The role of suffering in the creation of art has a long and powerful history, but it’s also at odds with another project Ayvazian is tackling. In an aside too good to leave out, Ayvazian is struggling to write about her marriage, for a want of conflict. 

It was literally love at first sight. “He was not like any guy I’d ever met,” she recalled. “Everybody else I met smoked cigarettes like me and rode motorcycles like me and was sort of on the edge. And he was like this clean beauty standing in a doorway in California.”

She proposed on their second date, and the feeling never wore off. “I love him. And I wanna write about him, and you know how boring love is? It has to be complicated. It has to become un-love. But I don't have that. I have a deeply loving relationship with the man I've been with for 50 years. He's so cool. He's so cool.”

Next up for Ayvazian is a return to the world of Nine Armenians, after a shower thought had her revisiting a character she never quite liked, and the possibilities therein. The reinvention is underway.  
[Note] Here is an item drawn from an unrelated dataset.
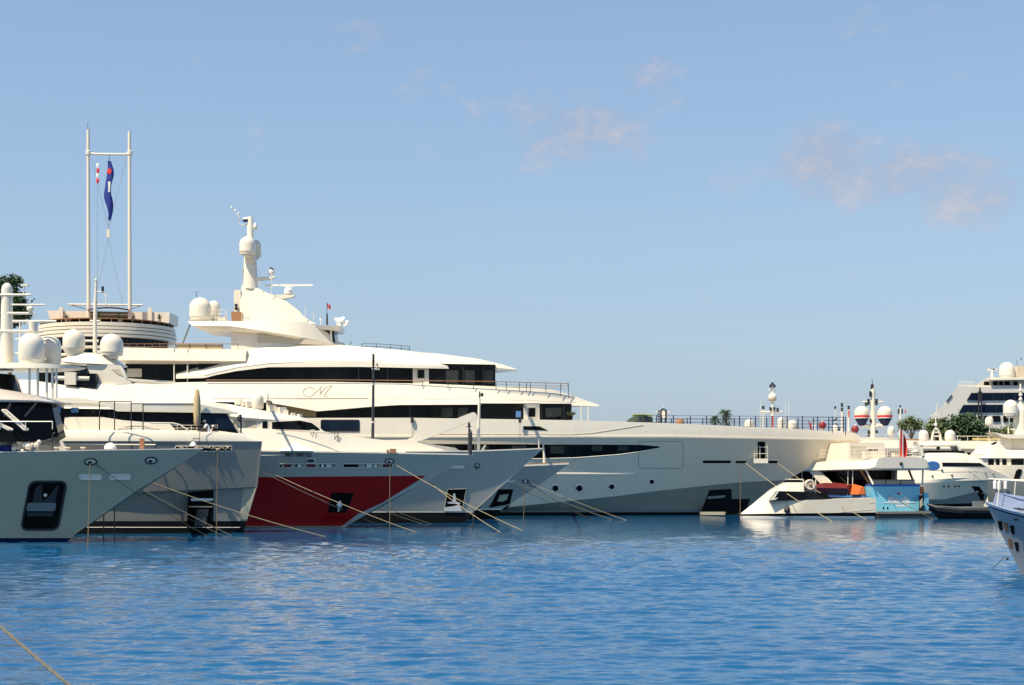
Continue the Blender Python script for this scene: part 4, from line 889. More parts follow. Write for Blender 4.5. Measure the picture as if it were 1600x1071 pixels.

It’s not difficult to find the symmetry, that all these years later, at the head of her concentration, she would return to the play that first brought her to the School of the Arts. “I got invited here to teach a Master Class when I was not a master, I was just a person who had written one play. But I loved the students immediately.”

Even as a first-time professor, her brand of from-the-heart pedagogy was quickly embraced by students, who were determined to have her stay on at the school. “They asked for me,” she said, still very evidently honored by the endorsement of her student artists. 

That relationship has never changed, and she’s been teaching playwriting at Columbia ever since, still very much the person they hired for a Master Class a quarter century ago. “What I am in life is what I am in the classroom. I'm in the moment. I will listen to you,” said Ayvazian. I will see your potential and honor it.”